Le « dilemme du fabricant de tables » ou comment calculer juste
L’arithmétique virgule flottante est en fait un jeu fort complexe, où les sources d’erreurs se multiplient à l’envi. Pourtant, un calcul fiable est indispensable pour garantir le bon comportement d’un dispositif, d’un programme ou d’une machine, pour assurer la qualité d’un système informatique, et pour une ribambelle d’applications avides de calcul en temps réel. Parmi elles, le contrôle d’un véhicule, d’un avion, d’un satellite, d’un missile, d’un processus dangereux, d’un système complexe constitué de milliers de parties interagissantes.
La plupart des systèmes informatiques représentent les nombres réels dans le format« virgule flottante ». L’ordinateur manipule en effet des quantités finies, et pour le calcul numérique, on est obligé de manipuler les réels de manière approchée. Un nombre non nul est représenté à l’aide d’un signe, d’une mantisse (un nombre réel compris entre 1 et B, B étant la base) et d’un exposant. Pour la quasi totalité des ordinateurs actuels, la base est 2 (les seuls chiffres utilisés sont 0 et 1).

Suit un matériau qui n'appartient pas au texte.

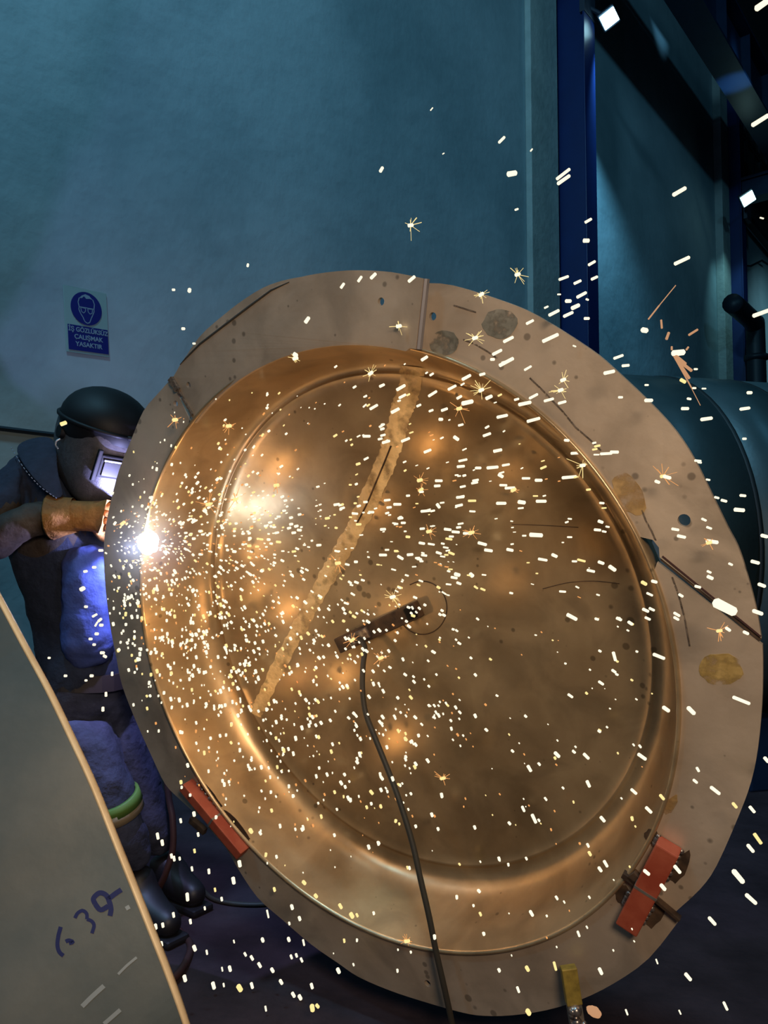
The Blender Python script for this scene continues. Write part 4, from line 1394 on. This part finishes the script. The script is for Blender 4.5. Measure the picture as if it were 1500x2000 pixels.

La plupart des calculatrices de poche (ainsi que le logiciel Maple) utilisent toutefois la base 10, et il a même existé une machine russe, la machine SETUN, construite à une cinquantaine d’exemplaires dans les années 60, qui utilisait la base 3.
Des information, en anglais, sur cette machine, peuvent être trouvées ici.
Le format virgule flottante permet de représenter une plage de valeurs très grande, aussi bien de très petits que de très grands nombres. Il simplifie les calculs internes pour l’ensemble des opérations.
Par exemple :
• En base 10, la masse de l’électron vaut 9,109381 x 10-31 kg. Le signe est positif, la mantisse est 9,109381 et l’exposant est – 31. Une représentation bien plus commode qu’une ribambelle de 31 zéros.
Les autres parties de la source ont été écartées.